Henrik Wann Jensen (Stanford University)
Frédo Durand (Massachusetts Institute of Technology)
Michael M. Stark (University of Utah)
Simon Premoze (University of Utah)
Julie Dorsey (Massachusetts Institute of Technology)
Peter Shirley (University of Utah)

A rendering of Little Matterhorn at 1am.


This paper presents a physically-based model of the night sky for realistic image synthesis. We model both the direct appearance of the night sky and the illumination coming from the Moon, the stars, the zodiacal light, and the atmosphere. To accurately predict the appearance of night scenes we use physically-based astronomical data, both for position and radiometry. The Moon is simulated as a geometric model illuminated by the Sun, using recently measured elevation and albedo maps, as well as a specialized BRDF. For visible stars, we include the position, magnitude, and temperature of the star, while for the Milky Way and other nebulae we use a processed photograph.

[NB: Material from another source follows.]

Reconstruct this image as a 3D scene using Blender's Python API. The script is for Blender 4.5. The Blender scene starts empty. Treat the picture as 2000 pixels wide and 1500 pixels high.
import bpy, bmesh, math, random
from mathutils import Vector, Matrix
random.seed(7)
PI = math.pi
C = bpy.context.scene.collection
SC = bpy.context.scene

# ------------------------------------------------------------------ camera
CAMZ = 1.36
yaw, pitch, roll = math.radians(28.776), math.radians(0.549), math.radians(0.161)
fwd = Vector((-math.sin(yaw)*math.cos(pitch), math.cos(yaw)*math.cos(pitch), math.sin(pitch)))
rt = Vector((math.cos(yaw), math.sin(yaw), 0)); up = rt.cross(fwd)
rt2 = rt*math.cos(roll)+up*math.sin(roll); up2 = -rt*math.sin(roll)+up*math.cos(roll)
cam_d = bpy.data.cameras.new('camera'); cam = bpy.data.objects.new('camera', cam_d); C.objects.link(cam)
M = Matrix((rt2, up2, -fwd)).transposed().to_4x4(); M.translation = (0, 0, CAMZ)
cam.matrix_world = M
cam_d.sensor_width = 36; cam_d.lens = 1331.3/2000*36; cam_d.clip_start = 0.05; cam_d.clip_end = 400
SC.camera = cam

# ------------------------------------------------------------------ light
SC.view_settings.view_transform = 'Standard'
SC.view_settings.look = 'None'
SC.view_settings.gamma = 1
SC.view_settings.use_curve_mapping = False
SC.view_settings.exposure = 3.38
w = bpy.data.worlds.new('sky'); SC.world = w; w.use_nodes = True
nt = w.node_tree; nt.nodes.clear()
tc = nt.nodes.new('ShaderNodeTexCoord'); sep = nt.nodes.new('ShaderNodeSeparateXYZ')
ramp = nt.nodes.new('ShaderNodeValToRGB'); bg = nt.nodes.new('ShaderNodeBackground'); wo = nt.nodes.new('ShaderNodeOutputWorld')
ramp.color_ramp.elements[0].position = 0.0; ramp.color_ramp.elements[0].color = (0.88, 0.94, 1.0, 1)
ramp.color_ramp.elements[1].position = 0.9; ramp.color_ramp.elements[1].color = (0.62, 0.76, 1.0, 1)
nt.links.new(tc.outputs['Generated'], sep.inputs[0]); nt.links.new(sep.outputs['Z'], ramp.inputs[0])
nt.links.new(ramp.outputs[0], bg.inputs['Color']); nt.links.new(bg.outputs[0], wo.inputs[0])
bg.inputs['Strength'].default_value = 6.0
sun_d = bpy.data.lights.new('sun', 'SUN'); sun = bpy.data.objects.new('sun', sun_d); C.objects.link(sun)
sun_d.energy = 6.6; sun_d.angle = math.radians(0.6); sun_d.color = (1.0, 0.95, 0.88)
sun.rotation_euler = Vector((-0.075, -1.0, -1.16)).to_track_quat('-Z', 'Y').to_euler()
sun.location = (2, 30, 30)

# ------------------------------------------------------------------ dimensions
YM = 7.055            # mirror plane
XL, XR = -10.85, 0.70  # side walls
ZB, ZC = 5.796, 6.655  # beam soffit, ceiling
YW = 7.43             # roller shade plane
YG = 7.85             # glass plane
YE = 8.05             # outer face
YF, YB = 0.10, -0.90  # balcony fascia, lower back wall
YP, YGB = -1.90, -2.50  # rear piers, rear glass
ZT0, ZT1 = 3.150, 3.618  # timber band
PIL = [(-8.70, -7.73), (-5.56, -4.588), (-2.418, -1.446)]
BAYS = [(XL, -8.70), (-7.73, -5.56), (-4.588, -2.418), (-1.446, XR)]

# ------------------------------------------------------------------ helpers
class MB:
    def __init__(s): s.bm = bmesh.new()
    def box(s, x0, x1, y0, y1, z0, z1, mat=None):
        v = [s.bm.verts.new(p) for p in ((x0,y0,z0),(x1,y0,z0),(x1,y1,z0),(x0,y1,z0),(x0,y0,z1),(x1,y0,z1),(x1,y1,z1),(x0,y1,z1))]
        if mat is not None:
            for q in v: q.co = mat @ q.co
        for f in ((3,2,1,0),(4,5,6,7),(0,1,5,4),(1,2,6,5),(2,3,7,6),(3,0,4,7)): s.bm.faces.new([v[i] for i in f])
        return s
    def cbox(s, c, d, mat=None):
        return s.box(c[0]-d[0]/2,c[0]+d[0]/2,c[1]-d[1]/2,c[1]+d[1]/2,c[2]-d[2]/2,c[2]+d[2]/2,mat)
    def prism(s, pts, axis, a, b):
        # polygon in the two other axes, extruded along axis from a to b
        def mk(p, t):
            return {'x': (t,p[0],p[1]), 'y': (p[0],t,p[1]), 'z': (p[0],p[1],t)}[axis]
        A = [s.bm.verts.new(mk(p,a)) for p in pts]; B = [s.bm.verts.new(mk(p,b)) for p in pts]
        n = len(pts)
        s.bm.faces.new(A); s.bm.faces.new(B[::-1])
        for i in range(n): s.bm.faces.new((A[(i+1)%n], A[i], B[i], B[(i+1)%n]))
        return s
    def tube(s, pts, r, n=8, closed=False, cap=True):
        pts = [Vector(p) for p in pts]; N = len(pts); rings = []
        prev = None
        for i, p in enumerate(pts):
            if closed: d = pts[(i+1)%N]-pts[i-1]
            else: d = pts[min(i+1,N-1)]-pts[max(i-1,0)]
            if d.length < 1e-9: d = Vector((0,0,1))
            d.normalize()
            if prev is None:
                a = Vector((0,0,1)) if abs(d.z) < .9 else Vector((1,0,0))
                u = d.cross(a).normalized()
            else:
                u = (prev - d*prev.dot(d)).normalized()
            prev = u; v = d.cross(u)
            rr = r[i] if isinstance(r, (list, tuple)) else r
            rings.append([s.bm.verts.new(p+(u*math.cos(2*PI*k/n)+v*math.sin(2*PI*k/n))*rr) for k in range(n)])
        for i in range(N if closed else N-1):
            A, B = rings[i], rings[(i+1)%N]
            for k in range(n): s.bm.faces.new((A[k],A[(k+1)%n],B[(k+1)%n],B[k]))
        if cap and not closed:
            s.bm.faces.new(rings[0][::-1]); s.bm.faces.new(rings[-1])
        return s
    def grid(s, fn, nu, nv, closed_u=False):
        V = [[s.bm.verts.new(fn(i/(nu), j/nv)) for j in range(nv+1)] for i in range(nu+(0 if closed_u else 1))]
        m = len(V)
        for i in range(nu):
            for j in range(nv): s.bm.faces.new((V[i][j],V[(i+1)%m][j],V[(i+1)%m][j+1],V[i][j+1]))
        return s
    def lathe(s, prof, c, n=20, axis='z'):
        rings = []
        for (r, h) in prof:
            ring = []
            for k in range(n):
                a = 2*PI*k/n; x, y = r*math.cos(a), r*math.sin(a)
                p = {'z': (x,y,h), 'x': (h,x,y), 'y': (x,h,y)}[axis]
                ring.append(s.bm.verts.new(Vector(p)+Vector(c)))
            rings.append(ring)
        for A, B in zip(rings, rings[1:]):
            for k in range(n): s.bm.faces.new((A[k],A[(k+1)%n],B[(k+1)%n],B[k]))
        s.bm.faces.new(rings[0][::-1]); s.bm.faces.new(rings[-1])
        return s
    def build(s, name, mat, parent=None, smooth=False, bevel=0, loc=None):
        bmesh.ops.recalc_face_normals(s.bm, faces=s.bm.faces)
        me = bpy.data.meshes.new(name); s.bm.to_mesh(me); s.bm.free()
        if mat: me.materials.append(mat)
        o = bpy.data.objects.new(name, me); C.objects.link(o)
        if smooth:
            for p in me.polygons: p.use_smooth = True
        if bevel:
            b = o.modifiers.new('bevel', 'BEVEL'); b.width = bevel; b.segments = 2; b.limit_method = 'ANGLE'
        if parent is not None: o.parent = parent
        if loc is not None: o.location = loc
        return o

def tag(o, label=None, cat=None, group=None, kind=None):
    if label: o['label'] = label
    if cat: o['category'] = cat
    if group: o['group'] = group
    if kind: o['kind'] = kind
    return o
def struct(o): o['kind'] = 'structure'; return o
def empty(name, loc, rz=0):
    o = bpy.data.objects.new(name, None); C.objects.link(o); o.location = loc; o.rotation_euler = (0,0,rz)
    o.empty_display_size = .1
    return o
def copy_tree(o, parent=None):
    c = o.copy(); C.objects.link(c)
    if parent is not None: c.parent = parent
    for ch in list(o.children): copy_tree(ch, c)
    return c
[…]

Zodiacal light due to scattering in the dust covering the solar system, galactic light, and airglow due to light emission of the atmosphere are simulated from measured data. We couple these components with an accurate simulation of the atmosphere. To demonstrate our model, we show a variety of night scenes rendered with a Monte Carlo ray tracer.

Reference: Henrik Wann Jensen, Fredo Durand, Michael Stark, Simon Premoze, Julie Dorsey and Peter Shirley: "A Physically-Based Nightsky Model". Proceedings of SIGGRAPH'2001.